槍ヶ岳山荘の前で装備を解いていると、後から大槍を下りてきたお父さんパーティーが通りがかり、ここでも互いの健闘を讃え合いました。そして振り返ってみると、槍の穂先に続く長蛇の列は推定約3時間待ち状態。この人たちにしてみれば、「北鎌尾根」を知らない限り我々は横から回り込んで登頂したズル登山者という風に見えてしまうのかもしれません。ともあれ、この混み具合ではとても槍ヶ岳山荘には泊まれないだろうと眼下の草紅葉の向こうに見えている殺生ヒュッテまで下ることにしました。
殺生ヒュッテに近づいたところで歩きながら小屋泊にするかテント泊にするかを協議していると、折よく通りがかったヒュッテの御主人が「テント?明朝6時までに撤収してくれるならヘリポートにテントを張ってもいいよ」と言ってくれて、おかげできれいに整地された地面の上にテントを並べて立てることができました。さっそくヒュッテで仕入れてきた缶ビールで、改めて北鎌尾根完登を祝って乾杯!しばらくまったりした後、ヒュッテの土間に場所を移して「真澄」などをいただき、牛丼の夕食で〆めました。
2012/09/17
△05:10 殺生ヒュッテ → △07:05-30 槍沢ロッヂ → △08:25-35 横尾 → △11:00 上高地
最終日も午前3時半起床。ヒュッテの建物の前にしつらえられているテーブルで朝食をとり、テントを畳んでガスの中を下り始めました。夜明け前に槍ヶ岳に登るヘッドランプの列が見えていましたが、このガスでは御来光を拝むことはできなかったことでしょう。

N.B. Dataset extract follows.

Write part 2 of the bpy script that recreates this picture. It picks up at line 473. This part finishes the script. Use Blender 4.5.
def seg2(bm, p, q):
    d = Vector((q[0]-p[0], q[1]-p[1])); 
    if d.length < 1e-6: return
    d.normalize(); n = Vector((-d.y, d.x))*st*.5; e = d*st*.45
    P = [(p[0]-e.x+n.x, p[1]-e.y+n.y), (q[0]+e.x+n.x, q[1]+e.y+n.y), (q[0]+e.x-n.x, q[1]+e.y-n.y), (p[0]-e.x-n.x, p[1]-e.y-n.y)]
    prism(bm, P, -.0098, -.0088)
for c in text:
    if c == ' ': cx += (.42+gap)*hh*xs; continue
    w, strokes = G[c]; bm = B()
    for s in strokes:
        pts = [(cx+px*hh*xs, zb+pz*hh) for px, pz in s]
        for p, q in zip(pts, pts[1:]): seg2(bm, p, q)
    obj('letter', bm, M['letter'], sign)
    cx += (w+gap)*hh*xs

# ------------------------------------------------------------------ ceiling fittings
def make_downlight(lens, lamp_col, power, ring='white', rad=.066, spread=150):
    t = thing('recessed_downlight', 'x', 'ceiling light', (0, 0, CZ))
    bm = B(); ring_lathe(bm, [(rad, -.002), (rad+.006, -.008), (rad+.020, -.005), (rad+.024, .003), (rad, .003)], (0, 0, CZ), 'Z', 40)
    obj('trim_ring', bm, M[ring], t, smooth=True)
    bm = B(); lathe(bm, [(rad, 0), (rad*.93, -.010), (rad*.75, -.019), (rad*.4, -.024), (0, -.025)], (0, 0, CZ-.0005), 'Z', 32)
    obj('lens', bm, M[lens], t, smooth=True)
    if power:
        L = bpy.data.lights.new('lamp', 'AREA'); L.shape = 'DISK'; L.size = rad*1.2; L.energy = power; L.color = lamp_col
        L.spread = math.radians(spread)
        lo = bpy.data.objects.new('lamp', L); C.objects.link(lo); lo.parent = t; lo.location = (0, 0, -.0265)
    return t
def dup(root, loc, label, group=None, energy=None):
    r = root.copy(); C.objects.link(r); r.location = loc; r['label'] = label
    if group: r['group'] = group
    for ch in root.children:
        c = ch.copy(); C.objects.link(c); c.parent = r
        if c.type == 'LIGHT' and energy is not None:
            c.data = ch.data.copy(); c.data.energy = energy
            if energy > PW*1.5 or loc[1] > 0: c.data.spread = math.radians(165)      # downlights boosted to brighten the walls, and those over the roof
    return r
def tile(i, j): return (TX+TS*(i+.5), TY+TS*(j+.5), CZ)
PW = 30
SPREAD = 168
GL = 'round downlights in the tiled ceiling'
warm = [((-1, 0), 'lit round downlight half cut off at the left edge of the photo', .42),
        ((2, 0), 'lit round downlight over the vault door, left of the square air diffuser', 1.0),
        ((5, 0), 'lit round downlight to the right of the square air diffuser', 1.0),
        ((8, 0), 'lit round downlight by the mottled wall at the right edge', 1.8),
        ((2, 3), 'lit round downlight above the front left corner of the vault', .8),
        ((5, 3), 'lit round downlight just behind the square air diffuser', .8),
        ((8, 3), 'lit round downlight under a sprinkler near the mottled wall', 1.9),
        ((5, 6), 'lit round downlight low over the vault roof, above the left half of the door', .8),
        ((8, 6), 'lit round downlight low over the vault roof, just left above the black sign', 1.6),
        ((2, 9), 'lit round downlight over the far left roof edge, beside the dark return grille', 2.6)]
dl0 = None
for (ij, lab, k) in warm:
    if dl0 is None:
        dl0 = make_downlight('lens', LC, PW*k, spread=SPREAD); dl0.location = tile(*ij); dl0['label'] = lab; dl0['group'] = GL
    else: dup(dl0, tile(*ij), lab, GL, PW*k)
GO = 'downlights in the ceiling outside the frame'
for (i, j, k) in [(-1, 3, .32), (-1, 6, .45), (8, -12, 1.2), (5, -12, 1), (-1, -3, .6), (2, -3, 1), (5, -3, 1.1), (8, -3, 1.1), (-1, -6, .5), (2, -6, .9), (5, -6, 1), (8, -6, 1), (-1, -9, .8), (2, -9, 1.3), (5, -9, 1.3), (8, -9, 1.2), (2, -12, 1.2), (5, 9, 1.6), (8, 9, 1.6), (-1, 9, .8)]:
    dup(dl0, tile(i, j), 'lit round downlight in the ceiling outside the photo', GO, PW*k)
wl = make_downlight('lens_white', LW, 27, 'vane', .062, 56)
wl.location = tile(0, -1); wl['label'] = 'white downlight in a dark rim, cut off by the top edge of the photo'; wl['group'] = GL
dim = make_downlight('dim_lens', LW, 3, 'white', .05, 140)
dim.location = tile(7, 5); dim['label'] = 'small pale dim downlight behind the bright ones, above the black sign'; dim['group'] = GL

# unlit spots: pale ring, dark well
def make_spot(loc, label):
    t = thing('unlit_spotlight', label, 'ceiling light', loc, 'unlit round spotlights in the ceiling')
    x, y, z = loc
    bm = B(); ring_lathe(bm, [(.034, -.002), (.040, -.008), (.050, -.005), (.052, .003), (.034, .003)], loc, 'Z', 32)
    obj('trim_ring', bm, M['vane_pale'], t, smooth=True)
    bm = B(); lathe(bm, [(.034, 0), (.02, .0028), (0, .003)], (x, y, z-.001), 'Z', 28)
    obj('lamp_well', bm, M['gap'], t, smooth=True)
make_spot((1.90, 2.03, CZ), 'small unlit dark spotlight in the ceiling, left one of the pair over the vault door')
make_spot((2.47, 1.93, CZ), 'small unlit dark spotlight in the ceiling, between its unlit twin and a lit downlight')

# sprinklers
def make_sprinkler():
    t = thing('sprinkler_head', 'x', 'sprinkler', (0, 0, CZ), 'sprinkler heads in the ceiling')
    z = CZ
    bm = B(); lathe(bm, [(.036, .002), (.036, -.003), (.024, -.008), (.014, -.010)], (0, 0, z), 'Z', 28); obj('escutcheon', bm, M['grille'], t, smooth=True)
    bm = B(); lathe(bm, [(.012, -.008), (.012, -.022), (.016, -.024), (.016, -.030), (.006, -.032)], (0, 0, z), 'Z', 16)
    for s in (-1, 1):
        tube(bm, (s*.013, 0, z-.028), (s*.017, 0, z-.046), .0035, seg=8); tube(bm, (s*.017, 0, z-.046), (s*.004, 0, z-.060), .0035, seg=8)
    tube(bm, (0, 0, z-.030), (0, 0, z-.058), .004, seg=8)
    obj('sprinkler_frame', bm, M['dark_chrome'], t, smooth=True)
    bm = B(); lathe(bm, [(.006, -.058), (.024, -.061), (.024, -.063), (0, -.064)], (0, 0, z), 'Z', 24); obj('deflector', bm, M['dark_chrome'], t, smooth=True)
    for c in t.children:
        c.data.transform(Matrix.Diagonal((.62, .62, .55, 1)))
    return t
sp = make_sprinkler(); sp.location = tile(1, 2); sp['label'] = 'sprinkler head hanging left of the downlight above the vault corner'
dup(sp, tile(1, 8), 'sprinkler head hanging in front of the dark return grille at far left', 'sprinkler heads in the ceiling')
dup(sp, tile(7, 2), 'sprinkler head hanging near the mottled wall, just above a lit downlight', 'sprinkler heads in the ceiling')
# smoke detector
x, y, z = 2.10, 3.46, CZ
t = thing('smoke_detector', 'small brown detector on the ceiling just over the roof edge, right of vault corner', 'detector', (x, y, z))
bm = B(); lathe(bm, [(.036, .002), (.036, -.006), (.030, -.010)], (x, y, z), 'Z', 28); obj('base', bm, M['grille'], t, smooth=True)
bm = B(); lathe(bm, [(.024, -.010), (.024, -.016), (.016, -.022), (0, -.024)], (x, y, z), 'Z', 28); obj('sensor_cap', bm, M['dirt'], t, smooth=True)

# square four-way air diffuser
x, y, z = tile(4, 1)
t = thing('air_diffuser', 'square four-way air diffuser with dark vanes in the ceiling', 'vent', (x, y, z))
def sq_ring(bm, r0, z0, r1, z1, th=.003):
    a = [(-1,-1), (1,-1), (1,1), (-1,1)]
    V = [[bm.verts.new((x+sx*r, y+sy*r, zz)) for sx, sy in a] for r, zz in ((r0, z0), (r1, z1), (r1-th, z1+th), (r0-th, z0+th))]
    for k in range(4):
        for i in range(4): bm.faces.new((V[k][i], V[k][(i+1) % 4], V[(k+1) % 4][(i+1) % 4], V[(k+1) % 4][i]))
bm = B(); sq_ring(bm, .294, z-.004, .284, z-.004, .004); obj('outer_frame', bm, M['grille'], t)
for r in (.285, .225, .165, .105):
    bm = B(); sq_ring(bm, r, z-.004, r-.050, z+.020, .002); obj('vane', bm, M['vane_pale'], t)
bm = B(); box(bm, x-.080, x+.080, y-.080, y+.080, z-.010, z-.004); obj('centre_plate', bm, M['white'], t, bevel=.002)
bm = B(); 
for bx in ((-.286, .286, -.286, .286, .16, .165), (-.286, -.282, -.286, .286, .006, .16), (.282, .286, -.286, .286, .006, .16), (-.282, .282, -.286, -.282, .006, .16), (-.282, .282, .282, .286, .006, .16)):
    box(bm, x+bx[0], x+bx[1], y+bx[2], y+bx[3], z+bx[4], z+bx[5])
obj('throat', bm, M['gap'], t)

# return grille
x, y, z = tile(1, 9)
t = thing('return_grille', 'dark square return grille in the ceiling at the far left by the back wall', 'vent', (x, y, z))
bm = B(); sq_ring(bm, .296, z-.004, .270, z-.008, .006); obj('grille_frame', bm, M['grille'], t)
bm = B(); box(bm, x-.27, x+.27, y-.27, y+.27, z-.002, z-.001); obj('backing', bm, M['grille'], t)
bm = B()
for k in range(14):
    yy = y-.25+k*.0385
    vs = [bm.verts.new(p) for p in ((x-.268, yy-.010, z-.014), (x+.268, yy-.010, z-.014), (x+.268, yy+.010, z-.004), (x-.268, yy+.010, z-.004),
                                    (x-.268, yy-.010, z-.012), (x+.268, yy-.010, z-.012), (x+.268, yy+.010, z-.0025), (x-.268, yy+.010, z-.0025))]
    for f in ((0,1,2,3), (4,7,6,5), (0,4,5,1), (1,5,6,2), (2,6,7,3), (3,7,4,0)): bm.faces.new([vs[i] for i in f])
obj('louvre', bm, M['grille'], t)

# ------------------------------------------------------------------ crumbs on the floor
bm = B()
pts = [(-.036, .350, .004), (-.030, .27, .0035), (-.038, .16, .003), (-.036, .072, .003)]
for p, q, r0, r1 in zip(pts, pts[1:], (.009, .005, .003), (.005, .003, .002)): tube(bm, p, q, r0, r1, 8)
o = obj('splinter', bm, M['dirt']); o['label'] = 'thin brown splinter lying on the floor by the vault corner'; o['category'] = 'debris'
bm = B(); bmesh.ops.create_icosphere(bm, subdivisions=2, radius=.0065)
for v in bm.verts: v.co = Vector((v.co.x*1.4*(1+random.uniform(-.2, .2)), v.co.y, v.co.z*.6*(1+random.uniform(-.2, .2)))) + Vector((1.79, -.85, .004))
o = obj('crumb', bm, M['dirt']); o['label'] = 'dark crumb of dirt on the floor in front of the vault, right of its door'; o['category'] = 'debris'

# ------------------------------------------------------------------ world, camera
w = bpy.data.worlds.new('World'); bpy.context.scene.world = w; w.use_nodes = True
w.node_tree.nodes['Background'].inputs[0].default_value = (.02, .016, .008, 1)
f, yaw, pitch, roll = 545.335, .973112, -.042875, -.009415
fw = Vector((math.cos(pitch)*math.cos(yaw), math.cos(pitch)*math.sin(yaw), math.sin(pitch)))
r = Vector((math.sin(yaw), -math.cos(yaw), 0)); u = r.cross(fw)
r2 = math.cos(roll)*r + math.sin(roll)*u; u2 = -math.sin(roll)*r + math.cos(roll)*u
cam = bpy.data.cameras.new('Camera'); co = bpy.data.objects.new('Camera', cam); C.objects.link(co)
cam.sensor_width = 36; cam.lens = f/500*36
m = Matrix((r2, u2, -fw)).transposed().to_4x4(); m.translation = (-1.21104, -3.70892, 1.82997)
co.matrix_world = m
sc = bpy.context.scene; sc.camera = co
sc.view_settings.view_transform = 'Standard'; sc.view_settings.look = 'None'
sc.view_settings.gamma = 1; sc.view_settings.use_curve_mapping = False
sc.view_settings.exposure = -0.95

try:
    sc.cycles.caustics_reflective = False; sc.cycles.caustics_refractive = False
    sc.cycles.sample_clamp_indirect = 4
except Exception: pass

よく整備されて歩きやすい道をぐんぐん下り、やがてガスの下に出て辿り着いたのは水俣乗越への分岐点です。これでやっと、ぐるっと周遊した山旅が初日の行程に回帰したことになります。
後は梓川沿いの道を淡々と歩き続けるだけ。時折前後する速いお姉さんやお父さんパーティーと笑顔で言葉を交わしながら歩き、徳沢ではソフトクリームをおいしくいただき、明神で信州リンゴが水槽に浮かんでいないことに少々落胆して、最後は青空の下にすっきり高い明神岳に見守られつつ上高地を目指しました。